Well, I am Canadian and we were taught British "English." In other words, I use "u" in neighbour, I add "ly" to words like "slow" when they are used as adverbs, more or less English English, if you get my drift. I have been drilled as to parts of speech, verb forms, and all the aspects of English English.
And NO, I cannot read KJV and have a clue what it says. Perhaps your problem is that your English is already a foreign language, so the KJV is just another step in the same direction.
I speak modern English. I do not speak an English from 400 years ago, complete with archaic and obsolete words. Words that do not exist in English anymore. So, I read modern versions, which are in my heart language. Perhaps you should read Tagalog, or maybe whatever dialect you speak, and then you would understand the Bible better?
Again, the KJV is extremely difficult for me to read, because I speak modern British English. I do not speak 400 year old English. I am repeating myself, because maybe if you read it more than once, it will make sense?

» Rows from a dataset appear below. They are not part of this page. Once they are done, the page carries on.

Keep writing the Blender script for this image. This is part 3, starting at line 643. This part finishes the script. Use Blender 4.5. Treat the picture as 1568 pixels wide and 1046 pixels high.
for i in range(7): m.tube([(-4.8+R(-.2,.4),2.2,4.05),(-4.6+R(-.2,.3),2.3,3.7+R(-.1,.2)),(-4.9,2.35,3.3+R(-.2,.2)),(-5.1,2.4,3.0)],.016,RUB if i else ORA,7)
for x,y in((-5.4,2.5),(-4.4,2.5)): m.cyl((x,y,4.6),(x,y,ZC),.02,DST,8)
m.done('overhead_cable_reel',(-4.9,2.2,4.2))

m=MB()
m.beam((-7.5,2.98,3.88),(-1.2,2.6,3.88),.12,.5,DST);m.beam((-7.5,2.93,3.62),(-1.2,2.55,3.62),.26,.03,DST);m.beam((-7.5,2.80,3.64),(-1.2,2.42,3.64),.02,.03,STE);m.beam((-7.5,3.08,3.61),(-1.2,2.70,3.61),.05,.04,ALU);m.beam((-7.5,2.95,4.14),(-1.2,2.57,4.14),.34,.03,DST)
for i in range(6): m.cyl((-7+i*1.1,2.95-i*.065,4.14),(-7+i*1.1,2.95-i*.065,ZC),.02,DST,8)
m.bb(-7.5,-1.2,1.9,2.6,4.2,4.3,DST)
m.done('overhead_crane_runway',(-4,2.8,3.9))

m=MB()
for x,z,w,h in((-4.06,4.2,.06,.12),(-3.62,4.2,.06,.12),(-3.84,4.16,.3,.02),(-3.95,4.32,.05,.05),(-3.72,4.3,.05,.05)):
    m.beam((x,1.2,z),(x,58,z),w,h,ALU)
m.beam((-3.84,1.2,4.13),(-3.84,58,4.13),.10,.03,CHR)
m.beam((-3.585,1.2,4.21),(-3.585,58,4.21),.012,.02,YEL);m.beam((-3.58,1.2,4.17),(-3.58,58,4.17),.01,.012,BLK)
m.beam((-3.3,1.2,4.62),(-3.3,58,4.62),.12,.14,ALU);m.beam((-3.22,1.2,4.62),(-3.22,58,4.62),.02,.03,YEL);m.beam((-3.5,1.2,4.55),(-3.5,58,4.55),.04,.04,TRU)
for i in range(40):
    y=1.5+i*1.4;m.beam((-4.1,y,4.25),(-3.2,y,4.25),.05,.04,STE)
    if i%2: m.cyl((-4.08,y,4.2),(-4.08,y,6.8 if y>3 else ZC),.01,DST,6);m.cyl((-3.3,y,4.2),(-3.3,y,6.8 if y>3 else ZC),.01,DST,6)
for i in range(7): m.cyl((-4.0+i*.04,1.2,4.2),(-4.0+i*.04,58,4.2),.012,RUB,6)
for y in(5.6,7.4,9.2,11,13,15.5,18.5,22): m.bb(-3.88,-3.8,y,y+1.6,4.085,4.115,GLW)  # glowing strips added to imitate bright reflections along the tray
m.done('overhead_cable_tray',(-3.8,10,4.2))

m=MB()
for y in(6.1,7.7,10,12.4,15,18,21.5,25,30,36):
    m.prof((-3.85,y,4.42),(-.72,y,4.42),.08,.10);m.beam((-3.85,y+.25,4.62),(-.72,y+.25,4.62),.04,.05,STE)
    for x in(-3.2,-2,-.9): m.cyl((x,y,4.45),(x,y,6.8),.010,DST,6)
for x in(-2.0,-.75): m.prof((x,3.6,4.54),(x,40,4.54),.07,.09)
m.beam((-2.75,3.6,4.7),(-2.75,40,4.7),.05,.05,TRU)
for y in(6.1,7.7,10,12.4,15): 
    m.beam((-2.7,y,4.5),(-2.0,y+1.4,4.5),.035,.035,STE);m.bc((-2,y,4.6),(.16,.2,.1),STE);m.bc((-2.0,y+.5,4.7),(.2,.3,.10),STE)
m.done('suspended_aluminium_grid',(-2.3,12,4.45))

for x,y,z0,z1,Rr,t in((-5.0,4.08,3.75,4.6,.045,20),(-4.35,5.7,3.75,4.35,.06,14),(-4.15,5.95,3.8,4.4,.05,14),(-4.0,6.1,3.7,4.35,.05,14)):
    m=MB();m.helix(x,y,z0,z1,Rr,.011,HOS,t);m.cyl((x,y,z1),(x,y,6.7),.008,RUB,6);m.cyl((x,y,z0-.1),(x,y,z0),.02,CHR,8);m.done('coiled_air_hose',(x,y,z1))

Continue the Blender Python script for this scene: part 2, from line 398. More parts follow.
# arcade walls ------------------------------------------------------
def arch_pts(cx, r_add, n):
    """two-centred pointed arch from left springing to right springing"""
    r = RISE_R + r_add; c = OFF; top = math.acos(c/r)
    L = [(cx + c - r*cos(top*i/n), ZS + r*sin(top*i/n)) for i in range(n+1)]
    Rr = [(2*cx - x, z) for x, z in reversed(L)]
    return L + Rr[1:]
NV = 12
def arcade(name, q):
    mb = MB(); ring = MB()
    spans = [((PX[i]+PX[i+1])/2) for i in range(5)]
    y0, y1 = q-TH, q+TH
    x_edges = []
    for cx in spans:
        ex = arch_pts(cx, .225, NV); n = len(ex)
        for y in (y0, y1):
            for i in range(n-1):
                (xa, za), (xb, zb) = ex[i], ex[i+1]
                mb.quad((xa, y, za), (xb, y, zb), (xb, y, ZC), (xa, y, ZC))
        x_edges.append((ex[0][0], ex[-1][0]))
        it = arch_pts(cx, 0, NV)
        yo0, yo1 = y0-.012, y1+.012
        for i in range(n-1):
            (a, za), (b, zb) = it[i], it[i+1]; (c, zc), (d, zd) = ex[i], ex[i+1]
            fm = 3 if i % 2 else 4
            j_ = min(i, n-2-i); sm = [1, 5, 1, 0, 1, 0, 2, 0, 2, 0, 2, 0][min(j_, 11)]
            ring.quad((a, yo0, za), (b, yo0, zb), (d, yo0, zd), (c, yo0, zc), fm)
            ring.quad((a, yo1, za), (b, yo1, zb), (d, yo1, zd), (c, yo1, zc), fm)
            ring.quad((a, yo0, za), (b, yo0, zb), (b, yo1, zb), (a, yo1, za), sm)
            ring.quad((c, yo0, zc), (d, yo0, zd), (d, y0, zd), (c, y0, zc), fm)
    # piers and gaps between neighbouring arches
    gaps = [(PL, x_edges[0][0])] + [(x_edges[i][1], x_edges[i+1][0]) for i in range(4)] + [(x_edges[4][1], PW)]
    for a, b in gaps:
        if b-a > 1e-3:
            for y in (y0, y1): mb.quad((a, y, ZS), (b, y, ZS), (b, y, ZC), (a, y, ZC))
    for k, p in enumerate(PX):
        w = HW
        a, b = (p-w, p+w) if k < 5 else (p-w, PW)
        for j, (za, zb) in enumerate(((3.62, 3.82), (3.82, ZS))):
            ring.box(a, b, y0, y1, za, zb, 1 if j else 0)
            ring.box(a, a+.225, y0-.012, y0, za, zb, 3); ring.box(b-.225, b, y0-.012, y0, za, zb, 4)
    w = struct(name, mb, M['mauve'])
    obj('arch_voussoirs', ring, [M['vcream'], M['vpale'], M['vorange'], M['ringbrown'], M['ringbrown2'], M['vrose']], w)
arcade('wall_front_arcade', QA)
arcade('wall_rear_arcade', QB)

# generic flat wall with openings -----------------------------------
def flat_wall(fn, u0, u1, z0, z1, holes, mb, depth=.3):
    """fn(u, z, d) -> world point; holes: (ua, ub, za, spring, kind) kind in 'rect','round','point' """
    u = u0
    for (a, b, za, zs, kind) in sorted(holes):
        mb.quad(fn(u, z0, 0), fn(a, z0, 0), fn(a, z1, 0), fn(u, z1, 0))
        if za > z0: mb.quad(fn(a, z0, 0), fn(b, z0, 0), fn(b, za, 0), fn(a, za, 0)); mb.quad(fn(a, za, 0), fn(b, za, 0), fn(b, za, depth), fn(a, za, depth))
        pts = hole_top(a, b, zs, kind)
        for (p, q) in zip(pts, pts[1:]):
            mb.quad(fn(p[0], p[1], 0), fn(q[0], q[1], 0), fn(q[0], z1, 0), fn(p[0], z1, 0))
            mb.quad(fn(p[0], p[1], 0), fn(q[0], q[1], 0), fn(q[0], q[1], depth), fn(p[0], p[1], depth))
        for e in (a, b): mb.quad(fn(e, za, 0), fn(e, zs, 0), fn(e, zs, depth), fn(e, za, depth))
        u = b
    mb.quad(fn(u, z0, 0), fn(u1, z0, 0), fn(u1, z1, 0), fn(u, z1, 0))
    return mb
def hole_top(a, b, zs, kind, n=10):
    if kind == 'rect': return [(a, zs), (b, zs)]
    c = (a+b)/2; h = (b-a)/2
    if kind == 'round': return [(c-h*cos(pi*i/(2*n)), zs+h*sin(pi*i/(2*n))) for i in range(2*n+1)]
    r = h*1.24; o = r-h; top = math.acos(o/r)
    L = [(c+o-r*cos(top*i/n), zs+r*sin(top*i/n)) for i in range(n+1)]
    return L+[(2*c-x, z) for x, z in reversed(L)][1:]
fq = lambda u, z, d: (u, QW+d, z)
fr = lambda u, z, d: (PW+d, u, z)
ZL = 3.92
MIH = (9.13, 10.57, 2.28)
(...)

We won't even get into the fact that KJV English is not even 17th century English. The translators tried to follow Greek word order, on occasion, which means they get their word order wrong, even for that era's English.
Kind of like in French, it would be "La maison blanche." We would translate that as "the white house" in English. But, the way the KJV translators would translate it would be something like "the house white" and then they would congratulate themselves they got the word order right.
The receptive language is as important than the original languages. Because if we do not understand it in our own language, the whole point of translating is lost. We need to understand it in our language, which for NONE of us is 17th century and slightly convoluted English.